Exercise prompt:
Restate the data below word for word. Skip any images it contains.

****************************************

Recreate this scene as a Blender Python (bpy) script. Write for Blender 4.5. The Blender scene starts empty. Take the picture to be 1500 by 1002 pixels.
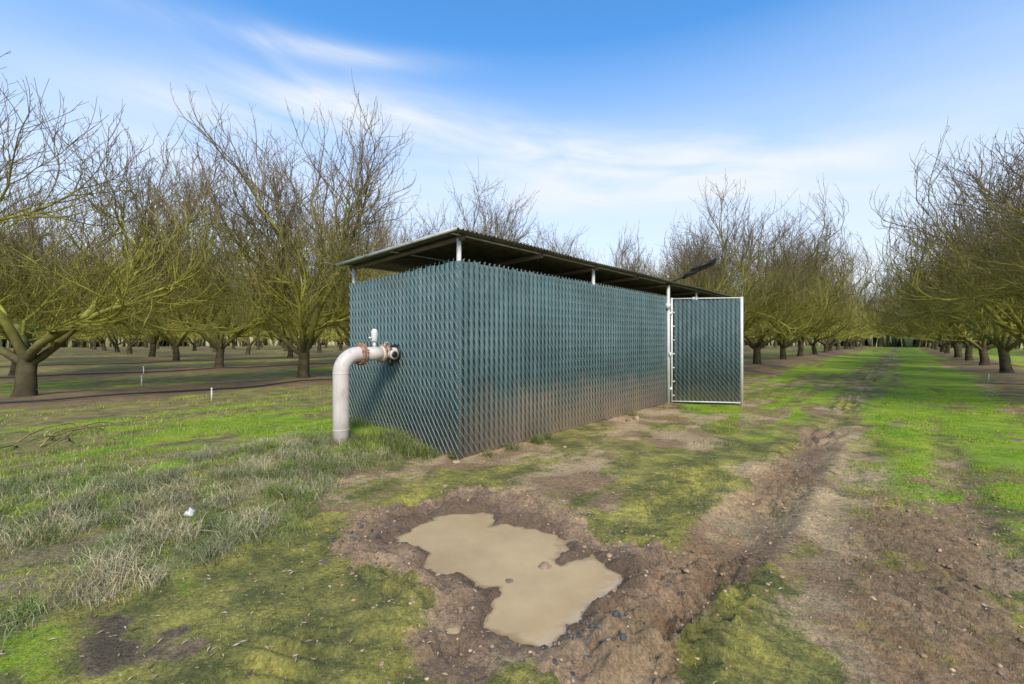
import bpy, math, random
import numpy as np
from mathutils import Vector, Matrix

rad = math.radians
scene = bpy.context.scene
rs = np.random.RandomState(7)
random.seed(7)

# ------------------------------------------------------------------ helpers
def link(ob):
    scene.collection.objects.link(ob); return ob

def empty(name, loc=(0, 0, 0)):
    e = bpy.data.objects.new(name, None); e.empty_display_size = 0.2
    e.location = loc
    return link(e)

def child(ob, parent):
    ob.parent = parent
    ob.matrix_parent_inverse = Matrix.Translation(-Vector(parent.location))
    return ob

def mesh_np(name, V, F, mat=None, col=None, smooth=False, extra=None, do_link=True):
    V = np.asarray(V, dtype=np.float32); F = np.asarray(F, dtype=np.int32)
    me = bpy.data.meshes.new(name)
    k = F.shape[1]
    me.vertices.add(len(V)); me.vertices.foreach_set('co', V.ravel())
    me.loops.add(F.size); me.loops.foreach_set('vertex_index', F.ravel())
    me.polygons.add(len(F))
    me.polygons.foreach_set('loop_start', np.arange(0, F.size, k, dtype=np.int32))
    me.polygons.foreach_set('loop_total', np.full(len(F), k, dtype=np.int32))
    if smooth:
        me.polygons.foreach_set('use_smooth', np.ones(len(F), dtype=bool))
    if col is not None:
        a = me.color_attributes.new('Col', 'FLOAT_COLOR', 'POINT')
        c = np.ones((len(V), 4), dtype=np.float32); c[:, :3] = col
        a.data.foreach_set('color', c.ravel())
    if extra:
        for n, arr in extra.items():
            a = me.attributes.new(n, 'FLOAT', 'POINT')
            a.data.foreach_set('value', np.asarray(arr, dtype=np.float32))
    me.update(calc_edges=True)
    me.validate()
    if mat: me.materials.append(mat)
    ob = bpy.data.objects.new(name, me)
    return link(ob) if do_link else ob

class MB:
    """quad mesh builder"""
    def __init__(s): s.v = []; s.f = []; s.c = []
    def box(s, c, size, R=None, col=(1, 1, 1)):
        b = len(s.v); sx, sy, sz = [q / 2 for q in size]
        for x, y, z in [(-1,-1,-1),(1,-1,-1),(1,1,-1),(-1,1,-1),(-1,-1,1),(1,-1,1),(1,1,1),(-1,1,1)]:
            p = Vector((x*sx, y*sy, z*sz))
            if R is not None: p = R @ p
            p = p + Vector(c); s.v.append(tuple(p)); s.c.append(col)
        for q in [(0,3,2,1),(4,5,6,7),(0,1,5,4),(1,2,6,5),(2,3,7,6),(3,0,4,7)]:
            s.f.append(tuple(b+i for i in q))
    def tube(s, pts, rads, k=8, cols=None, caps=True):
        n = len(pts); b = len(s.v)
        pts = [Vector(p) for p in pts]
        if not hasattr(rads, '__len__'): rads = [rads]*n
        ref = None
        for i in range(n):
            if i == 0: t = pts[1]-pts[0]
            elif i == n-1: t = pts[-1]-pts[-2]
            else: t = pts[i+1]-pts[i-1]
            if t.length < 1e-9: t = Vector((0, 0, 1))
            t.normalize()
            if ref is None:
                ref = Vector((1, 0, 0)) if abs(t.x) < 0.8 else Vector((0, 1, 0))
            u = ref - t*ref.dot(t)
            if u.length < 1e-5: u = t.orthogonal()
            u.normalize(); w = t.cross(u); ref = u
            for j in range(k):
                a = 2*math.pi*j/k
                p = pts[i] + (u*math.cos(a)+w*math.sin(a))*rads[i]
                s.v.append((p.x, p.y, p.z))
                s.c.append(cols[i] if cols else (1, 1, 1))
        for i in range(n-1):
            for j in range(k):
                j2 = (j+1) % k
                s.f.append((b+i*k+j, b+i*k+j2, b+(i+1)*k+j2, b+(i+1)*k+j))
        if caps:
            for ring, rev in ((0, True), (n-1, False)):
                cidx = len(s.v); s.v.append(tuple(pts[ring])); s.c.append(cols[ring] if cols else (1, 1, 1))
                o = b+ring*k
                for j in range(0, k, 2):
                    q = (o+j, o+(j+1) % k, o+(j+2) % k, cidx)
                    s.f.append(q[::-1] if rev else q)
    def make(s, name, mat, smooth=False, do_link=True):
        return mesh_np(name, s.v, s.f, mat, np.array(s.c), smooth, do_link=do_link)

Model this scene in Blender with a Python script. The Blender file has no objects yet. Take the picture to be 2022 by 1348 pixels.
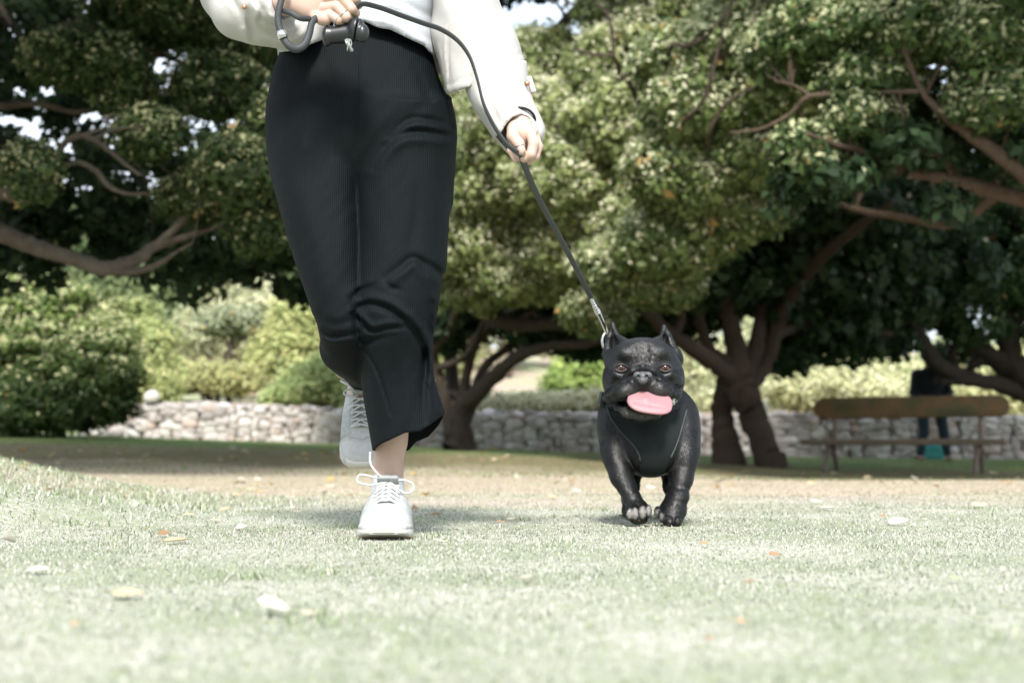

****************************************

Answer for this exercise:
Recreate this scene as a Blender Python (bpy) script. Write for Blender 4.5. The Blender scene starts empty. Take the picture to be 1500 by 1002 pixels.
import bpy, math, random
import numpy as np
from mathutils import Vector, Matrix

rad = math.radians
scene = bpy.context.scene
rs = np.random.RandomState(7)
random.seed(7)

# ------------------------------------------------------------------ helpers
def link(ob):
    scene.collection.objects.link(ob); return ob

def empty(name, loc=(0, 0, 0)):
    e = bpy.data.objects.new(name, None); e.empty_display_size = 0.2
    e.location = loc
    return link(e)

def child(ob, parent):
    ob.parent = parent
    ob.matrix_parent_inverse = Matrix.Translation(-Vector(parent.location))
    return ob

def mesh_np(name, V, F, mat=None, col=None, smooth=False, extra=None, do_link=True):
    V = np.asarray(V, dtype=np.float32); F = np.asarray(F, dtype=np.int32)
    me = bpy.data.meshes.new(name)
    k = F.shape[1]
    me.vertices.add(len(V)); me.vertices.foreach_set('co', V.ravel())
    me.loops.add(F.size); me.loops.foreach_set('vertex_index', F.ravel())
    me.polygons.add(len(F))
    me.polygons.foreach_set('loop_start', np.arange(0, F.size, k, dtype=np.int32))
    me.polygons.foreach_set('loop_total', np.full(len(F), k, dtype=np.int32))
    if smooth:
        me.polygons.foreach_set('use_smooth', np.ones(len(F), dtype=bool))
    if col is not None:
        a = me.color_attributes.new('Col', 'FLOAT_COLOR', 'POINT')
        c = np.ones((len(V), 4), dtype=np.float32); c[:, :3] = col
        a.data.foreach_set('color', c.ravel())
    if extra:
        for n, arr in extra.items():
            a = me.attributes.new(n, 'FLOAT', 'POINT')
            a.data.foreach_set('value', np.asarray(arr, dtype=np.float32))
    me.update(calc_edges=True)
    me.validate()
    if mat: me.materials.append(mat)
    ob = bpy.data.objects.new(name, me)
    return link(ob) if do_link else ob

class MB:
    """quad mesh builder"""
    def __init__(s): s.v = []; s.f = []; s.c = []
    def box(s, c, size, R=None, col=(1, 1, 1)):
        b = len(s.v); sx, sy, sz = [q / 2 for q in size]
        for x, y, z in [(-1,-1,-1),(1,-1,-1),(1,1,-1),(-1,1,-1),(-1,-1,1),(1,-1,1),(1,1,1),(-1,1,1)]:
            p = Vector((x*sx, y*sy, z*sz))
            if R is not None: p = R @ p
            p = p + Vector(c); s.v.append(tuple(p)); s.c.append(col)
        for q in [(0,3,2,1),(4,5,6,7),(0,1,5,4),(1,2,6,5),(2,3,7,6),(3,0,4,7)]:
            s.f.append(tuple(b+i for i in q))
    def tube(s, pts, rads, k=8, cols=None, caps=True):
        n = len(pts); b = len(s.v)
        pts = [Vector(p) for p in pts]
        if not hasattr(rads, '__len__'): rads = [rads]*n
        ref = None
        for i in range(n):
            if i == 0: t = pts[1]-pts[0]
            elif i == n-1: t = pts[-1]-pts[-2]
            else: t = pts[i+1]-pts[i-1]
            if t.length < 1e-9: t = Vector((0, 0, 1))
            t.normalize()
            if ref is None:
                ref = Vector((1, 0, 0)) if abs(t.x) < 0.8 else Vector((0, 1, 0))
            u = ref - t*ref.dot(t)
            if u.length < 1e-5: u = t.orthogonal()
            u.normalize(); w = t.cross(u); ref = u
            for j in range(k):
                a = 2*math.pi*j/k
                p = pts[i] + (u*math.cos(a)+w*math.sin(a))*rads[i]
                s.v.append((p.x, p.y, p.z))
                s.c.append(cols[i] if cols else (1, 1, 1))
        for i in range(n-1):
            for j in range(k):
                j2 = (j+1) % k
                s.f.append((b+i*k+j, b+i*k+j2, b+(i+1)*k+j2, b+(i+1)*k+j))
        if caps:
            for ring, rev in ((0, True), (n-1, False)):
                cidx = len(s.v); s.v.append(tuple(pts[ring])); s.c.append(cols[ring] if cols else (1, 1, 1))
                o = b+ring*k
                for j in range(0, k, 2):
                    q = (o+j, o+(j+1) % k, o+(j+2) % k, cidx)
                    s.f.append(q[::-1] if rev else q)
    def make(s, name, mat, smooth=False, do_link=True):
        return mesh_np(name, s.v, s.f, mat, np.array(s.c), smooth, do_link=do_link)

Model this scene in Blender with a Python script. The Blender file has no objects yet. Take the picture to be 2022 by 1348 pixels.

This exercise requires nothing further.